Vous avez débuté la mode par des études textiles : reprenons le fil de votre histoire, bien que vous n’aimiez guère vous retourner sur le passé.
Le fil de l’histoire est une jolie expression ! Aujourd’hui, quand je regarde en arrière, je perçois justement ce fil rouge qui relie tout ce que j’ai pu réaliser. Les matières y occupent une place essentielle. Dans bien d’autres domaines, tout comme pour le Bauhaus qui fête bientôt ses cent ans, ce sont des bases de la modernité. Un socle d’expérimentation et de création. Pour ma part, ces connaissances minutieuses renvoyant à l’origine de l’habillement m’ont aidée à trouver mon propre vocabulaire.

Dans les années 1970 où l’on parlait surtout de stylistes de sexe masculin, était-ce difficile pour une femme de percer ?
Ce n’était pas un obstacle. Ce sont même les tendances d’alors et le style de mes confrères qui imposaient les attitudes aux femmes, qui ont motivé ma propre démarche. Je ne trouvais pas de vêtements pour être acceptée et me faire entendre à l’égal des hommes.

Sobriété, qualité, intemporalité… Vos valeurs sont à l’opposé de la mode actuelle obnubilée par les nouveautés à partager sans délai sur les réseaux sociaux. Quel regard portez-vous sur cet univers, aujourd’hui  ?
Mon intérêt pour la mode ne cessera jamais. Et je ne peux que me réjouir que la communication digitale ait donné l’accès à cet univers, à un public plus large et moins élitiste. En revanche, je ne pense pas que ces nouveaux médias puissent totalement manipuler le goût des personnes.
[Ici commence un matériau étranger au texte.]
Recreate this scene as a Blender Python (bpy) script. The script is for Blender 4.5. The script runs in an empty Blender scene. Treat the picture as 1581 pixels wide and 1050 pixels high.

Depuis la fin de la guerre froide, nous enchaînons des progrès à couper le souffle. Nous sommes aujourd’hui dans une période de réajustement. À l’échelle mondiale, de nombreux consommateurs n’ont découvert la mode que très récemment. Ils ont un siècle de connaissances dans le domaine à rattraper ! La globalisation doit, elle aussi, trouver ses repères. Internet est un immense laboratoire qui, lorsque tout se posera quelque peu, pourra devenir une gigantesque vitrine pour des nouveaux designs réellement originaux.

Exposition Jil Sander, du 4 novembre au 6 mai 2018 au Museum Angewandtekunst de Francfort. www.museumangewandtekunst.de.